I’m not surprised that Rosemary Cullen Owens found more acceptors than questioners in the historical records of Ireland. It has never been safe to be a questioner or a challenger.
But from what I have seen in the lives of the women I’ve interviewed —in the things they have questioned and challenged in their own lives and in the challenges they recount their mothers and grandmothers engaging in— I do not interpret Cullen Owens findings to mean that very few women actively questioned or challenged the world they lived in. Rather, I think they did it quietly and their inconspicuousness meant they didn’t leave such a visible mark in the historical records for us to find them.
But they’re there, I see them in the red connective thread that runs through all the women who have lived through some of Ireland’s most restrictive and culturally ‘tightest’ times, and they’re no less powerful for their hiddenness.
Love this blog!!!
. I have always said 'Im not an activist', like its some sort of proud non-activisty/non-feministy/non-politically-ish badge...
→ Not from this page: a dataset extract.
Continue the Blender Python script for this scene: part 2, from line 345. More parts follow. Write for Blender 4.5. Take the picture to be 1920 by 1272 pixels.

I realise now that I say this as a 'sheild' first and foremost... perhaps to armour myself from attack... protect myself from confrontation... protect myself from my own ever changing beliefs being fired back at me and feeling Im not allowed to change my mind, perhaps to protect me from being 'made wrong' for how I feel or what I believe....but also secondly, as a kind of badge of honor which somehow compensates for the hidden shameful feelings I have over not feeling strong enough to make a stand, have conviction, stand up for myself, or 'feel right'.... so to make up for feelings of disempowerment through not having one constant solid constant belief that's so unchanging I can stand forever by it I feel empowerment by owning my disempowrment and instead wear the 'Im not an activist' badge instead
I loved this section....
This unlearning is a quiet, somewhat, invisible revolution. It is often a turning inward, rather than a turning outward. It’s an activ-ism based on an inner activation — looking at the ways in which they have been conditioned and making active decisions on how they want to be going forward.
I never realised it before but I DOOOO question.... I question EVERYthing... but... YES!!!.... I do it in the quiet of my mind, my home, with my close friends... I only do it where its safe.... never or rarely publicly
I'm an armchair activist... a silent warrior... changing and challenging my inner landscape to be a better human, better person.... to heal the wounds of the past through myself.... I do the hard work and hard graft not by banging a loud drum and asking people to pay attention and follow me (because that would feel SO unsafe) but by shifting the tectonic plates beneath the surface and inspire change instead...
And with this today... I have changed my badge of honor from... "Im not an activist" to "Im an inner activist!!!"
Finally I can say... I AM an activist ... just a silent one!